Alam semesta merupakan kumpulan berbagai objek angkasa yang
interaksinya menimbulkan berbagai macam fenomena. Pengamatan mengenai fenomena
yang terjadi menjadi disiplin ilmu tersendiri yaitu ilmu falak. Ilmu falak
merupakan ilmu tentang gerakan Matahari , bumi dan bulan. Salah satu tujuan
dari mempelajari ilmu ini untuk terlaksananya ibadah salat dan puasa. Allah
berfirman dalam al Qur’an surat an Nisa’ ayat 103:
إِنَّ الصَّلَاةَ كَانَتْ عَلَى الْمُؤْمِنِينَ كِتَابًا مَوْقُوتًا
“Sesungguhnya
sholat itu adalah kewajiban yang ditentukan waktunya atas orang-orang yang
beriman”.
Banyak Ayat dalam Al qur’an yang menerangkan
waktu-waktu salat yang diperinci berdasarkan perubahan siang dan malam
(peredaran Matahari). Salat zuhur dan asar yang dilaksanakan pada siang hari
sedangkan malam hari dipergunakan untuk menunjukkan waktu Magrib dan Isya dan
sholat Shubuh ditentukan berdasarkan fajar.

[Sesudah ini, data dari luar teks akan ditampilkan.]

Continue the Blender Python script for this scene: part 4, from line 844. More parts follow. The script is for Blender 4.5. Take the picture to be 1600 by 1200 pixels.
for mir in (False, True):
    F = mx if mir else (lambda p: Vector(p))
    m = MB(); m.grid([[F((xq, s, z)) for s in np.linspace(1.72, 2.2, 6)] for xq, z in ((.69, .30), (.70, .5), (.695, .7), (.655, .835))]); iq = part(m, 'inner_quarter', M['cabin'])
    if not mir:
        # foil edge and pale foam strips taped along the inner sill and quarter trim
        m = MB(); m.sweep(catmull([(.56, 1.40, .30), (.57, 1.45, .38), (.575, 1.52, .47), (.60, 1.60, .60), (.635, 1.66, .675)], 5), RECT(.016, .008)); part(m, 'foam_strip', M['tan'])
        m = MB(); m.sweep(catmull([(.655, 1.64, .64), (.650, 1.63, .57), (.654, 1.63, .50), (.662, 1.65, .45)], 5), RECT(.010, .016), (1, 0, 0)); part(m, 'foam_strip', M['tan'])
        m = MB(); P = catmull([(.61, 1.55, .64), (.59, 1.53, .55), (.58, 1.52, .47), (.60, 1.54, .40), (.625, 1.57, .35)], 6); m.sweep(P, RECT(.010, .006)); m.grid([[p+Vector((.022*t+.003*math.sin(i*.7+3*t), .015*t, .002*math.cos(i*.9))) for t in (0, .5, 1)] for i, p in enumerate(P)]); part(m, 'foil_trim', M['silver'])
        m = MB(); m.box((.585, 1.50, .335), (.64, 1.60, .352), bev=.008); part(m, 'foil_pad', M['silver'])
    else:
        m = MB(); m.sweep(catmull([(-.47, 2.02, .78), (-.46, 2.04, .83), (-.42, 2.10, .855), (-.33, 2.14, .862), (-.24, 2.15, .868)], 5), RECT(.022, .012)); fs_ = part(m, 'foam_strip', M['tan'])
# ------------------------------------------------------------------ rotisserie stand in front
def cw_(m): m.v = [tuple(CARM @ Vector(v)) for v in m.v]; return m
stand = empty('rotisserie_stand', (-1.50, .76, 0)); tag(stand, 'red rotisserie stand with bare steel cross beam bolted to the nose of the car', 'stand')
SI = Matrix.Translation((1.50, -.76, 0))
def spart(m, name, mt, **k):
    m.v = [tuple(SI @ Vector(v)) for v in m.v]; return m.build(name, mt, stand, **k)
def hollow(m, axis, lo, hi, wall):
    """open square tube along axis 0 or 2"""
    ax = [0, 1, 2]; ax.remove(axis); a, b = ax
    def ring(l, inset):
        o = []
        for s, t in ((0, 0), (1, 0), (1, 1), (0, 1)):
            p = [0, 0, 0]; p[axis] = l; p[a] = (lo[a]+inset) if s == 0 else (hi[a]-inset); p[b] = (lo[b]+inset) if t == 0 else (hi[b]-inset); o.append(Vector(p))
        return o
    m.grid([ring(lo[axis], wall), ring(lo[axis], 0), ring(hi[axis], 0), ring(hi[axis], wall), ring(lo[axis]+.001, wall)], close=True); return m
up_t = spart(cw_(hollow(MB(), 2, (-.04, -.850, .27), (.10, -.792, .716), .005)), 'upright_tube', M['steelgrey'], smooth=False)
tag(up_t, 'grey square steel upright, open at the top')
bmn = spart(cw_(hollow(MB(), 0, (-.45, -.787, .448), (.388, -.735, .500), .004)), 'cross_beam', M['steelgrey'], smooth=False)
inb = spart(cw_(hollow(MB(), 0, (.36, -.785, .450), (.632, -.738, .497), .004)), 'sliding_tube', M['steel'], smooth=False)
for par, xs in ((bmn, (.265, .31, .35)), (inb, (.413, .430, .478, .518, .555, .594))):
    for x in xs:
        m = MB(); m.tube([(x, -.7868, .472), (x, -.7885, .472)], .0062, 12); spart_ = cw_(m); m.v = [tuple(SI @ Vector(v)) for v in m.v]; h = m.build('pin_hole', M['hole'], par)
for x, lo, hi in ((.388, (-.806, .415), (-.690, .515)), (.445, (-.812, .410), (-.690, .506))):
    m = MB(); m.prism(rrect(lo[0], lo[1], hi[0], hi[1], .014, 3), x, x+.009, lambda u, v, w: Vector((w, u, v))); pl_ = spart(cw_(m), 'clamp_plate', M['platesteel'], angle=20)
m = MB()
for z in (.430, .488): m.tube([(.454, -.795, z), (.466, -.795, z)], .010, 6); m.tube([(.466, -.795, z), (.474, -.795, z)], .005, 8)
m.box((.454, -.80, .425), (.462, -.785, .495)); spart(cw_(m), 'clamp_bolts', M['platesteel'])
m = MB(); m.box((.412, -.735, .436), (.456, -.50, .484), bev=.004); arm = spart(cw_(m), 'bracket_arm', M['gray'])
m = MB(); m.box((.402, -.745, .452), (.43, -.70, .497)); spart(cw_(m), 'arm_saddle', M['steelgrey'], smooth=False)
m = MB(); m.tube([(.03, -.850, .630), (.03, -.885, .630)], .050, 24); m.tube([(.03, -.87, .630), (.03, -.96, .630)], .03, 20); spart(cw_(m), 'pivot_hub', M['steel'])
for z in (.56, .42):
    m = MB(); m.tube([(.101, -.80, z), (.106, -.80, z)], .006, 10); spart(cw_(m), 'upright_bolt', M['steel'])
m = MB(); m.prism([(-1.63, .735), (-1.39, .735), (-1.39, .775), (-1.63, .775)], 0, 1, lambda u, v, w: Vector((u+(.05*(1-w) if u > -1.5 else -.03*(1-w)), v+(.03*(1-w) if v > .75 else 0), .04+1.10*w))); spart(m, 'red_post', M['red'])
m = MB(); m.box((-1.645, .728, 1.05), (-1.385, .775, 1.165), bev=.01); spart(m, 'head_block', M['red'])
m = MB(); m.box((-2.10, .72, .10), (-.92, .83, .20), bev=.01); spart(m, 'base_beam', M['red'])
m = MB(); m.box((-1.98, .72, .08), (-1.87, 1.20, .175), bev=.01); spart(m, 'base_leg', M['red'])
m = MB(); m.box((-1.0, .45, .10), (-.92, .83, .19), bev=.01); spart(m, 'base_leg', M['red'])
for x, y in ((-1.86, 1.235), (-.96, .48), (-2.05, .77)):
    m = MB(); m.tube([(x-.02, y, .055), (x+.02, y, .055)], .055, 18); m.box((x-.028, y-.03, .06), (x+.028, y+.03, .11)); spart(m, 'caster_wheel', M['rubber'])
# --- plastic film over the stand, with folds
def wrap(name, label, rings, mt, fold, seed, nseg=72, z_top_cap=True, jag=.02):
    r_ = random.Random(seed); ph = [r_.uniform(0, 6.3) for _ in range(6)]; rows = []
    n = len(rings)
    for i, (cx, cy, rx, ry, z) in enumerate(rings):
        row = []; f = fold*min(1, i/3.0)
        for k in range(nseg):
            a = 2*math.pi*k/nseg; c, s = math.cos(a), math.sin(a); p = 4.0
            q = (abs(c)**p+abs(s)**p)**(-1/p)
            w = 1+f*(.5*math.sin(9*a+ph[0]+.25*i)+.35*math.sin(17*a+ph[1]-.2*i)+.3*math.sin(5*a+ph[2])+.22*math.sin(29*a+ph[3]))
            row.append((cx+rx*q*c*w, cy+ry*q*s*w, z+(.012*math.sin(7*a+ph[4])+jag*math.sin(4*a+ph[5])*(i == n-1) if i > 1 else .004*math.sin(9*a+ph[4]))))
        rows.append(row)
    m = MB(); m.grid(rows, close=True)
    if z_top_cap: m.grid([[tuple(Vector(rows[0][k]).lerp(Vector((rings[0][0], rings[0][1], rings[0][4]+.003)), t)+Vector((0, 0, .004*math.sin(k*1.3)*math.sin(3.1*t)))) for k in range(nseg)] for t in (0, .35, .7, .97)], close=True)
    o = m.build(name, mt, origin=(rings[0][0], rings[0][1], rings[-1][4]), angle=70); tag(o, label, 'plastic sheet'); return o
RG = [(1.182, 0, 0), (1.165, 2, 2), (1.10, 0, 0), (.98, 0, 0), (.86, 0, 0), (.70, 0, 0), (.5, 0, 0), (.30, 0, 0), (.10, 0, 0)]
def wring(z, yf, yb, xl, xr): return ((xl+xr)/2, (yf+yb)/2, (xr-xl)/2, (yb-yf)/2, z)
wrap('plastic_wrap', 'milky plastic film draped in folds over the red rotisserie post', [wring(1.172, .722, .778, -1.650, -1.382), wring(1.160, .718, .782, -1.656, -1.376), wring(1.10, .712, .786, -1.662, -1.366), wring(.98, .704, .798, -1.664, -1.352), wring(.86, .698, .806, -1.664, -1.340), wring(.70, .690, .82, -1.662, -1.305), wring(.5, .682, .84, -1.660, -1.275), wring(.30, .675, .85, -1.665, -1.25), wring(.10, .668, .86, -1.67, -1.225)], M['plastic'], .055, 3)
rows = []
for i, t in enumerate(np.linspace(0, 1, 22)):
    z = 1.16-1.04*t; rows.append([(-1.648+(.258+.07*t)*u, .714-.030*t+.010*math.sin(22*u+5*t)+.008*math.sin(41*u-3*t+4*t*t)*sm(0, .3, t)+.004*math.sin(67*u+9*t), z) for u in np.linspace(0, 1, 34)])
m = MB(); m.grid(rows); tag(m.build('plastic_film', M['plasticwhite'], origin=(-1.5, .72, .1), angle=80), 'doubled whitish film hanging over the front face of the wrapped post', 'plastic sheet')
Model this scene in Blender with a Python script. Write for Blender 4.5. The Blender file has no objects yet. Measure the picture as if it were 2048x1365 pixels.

Pada Q.S. Hud ayat 114 Allah
berfirman:
وَأَقِمِ الصَّلَاةَ طَرَفَيِ النَّهَارِ وَزُلَفًا مِنَ اللَّيْلِ إِنَّ الْحَسَنَاتِ يُذْهِبْنَ السَّيِّئَاتِ ذَلِكَ ذِكْرَى لِلذَّاكِرِينَ
“Dan
dirikanlah sembahyang itu pada kedua tepi siang (pagi dan petang) dan pada
bagian permulaan daripada malam. Sesungguhnya perbuatan-perbuatan yang baik itu
menghapuskan (dosa) perbuatan-perbuatan yang buruk. Itulah peringatan bagi
orang-orang yang ingat”.
Pada
ayat lain, Allah berfirman dalam Q.S. al Isro’ ayat 78:
أَقِمِ الصَّلَاةَ لِدُلُوكِ الشَّمْسِ إِلَى غَسَقِ اللَّيْلِ وَقُرْءَانَ الْفَجْرِ إِنَّ قُرْءَانَ الْفَجْرِ كَانَ مَشْهُودًا
“Dirikanlah salat dari sesudah Matahari tergelincir sampai gelap malam dan
(dirikanlah pula salat) subuh. Sesungguhnya salat subuh itu disaksikan (oleh
malaikat)”.
Selain itu, pada surat Thoha ayat 130 Allah
berfirman:
فَاصْبِرْ عَلَى مَا يَقُولُونَ وَسَبِّحْ بِحَمْدِ رَبِّكَ قَبْلَ طُلُوعِ الشَّمْسِ وَقَبْلَ غُرُوبِهَا وَمِنْ ءَنَاءِ اللَّيْلِ فَسَبِّحْ وَأَطْرَافَ النَّهَارِ لَعَلَّكَ تَرْضَى
“Maka
sabarlah kamu atas apa yang mereka katakan, dan bertasbihlah dengan memuji
Tuhanmu, sebelum terbit Matahari dan
sebelum terbenamnya dan bertasbih pulalah pada waktu-waktu di malam hari dan
pada waktu-waktu di siang hari, supaya kamu merasa senang”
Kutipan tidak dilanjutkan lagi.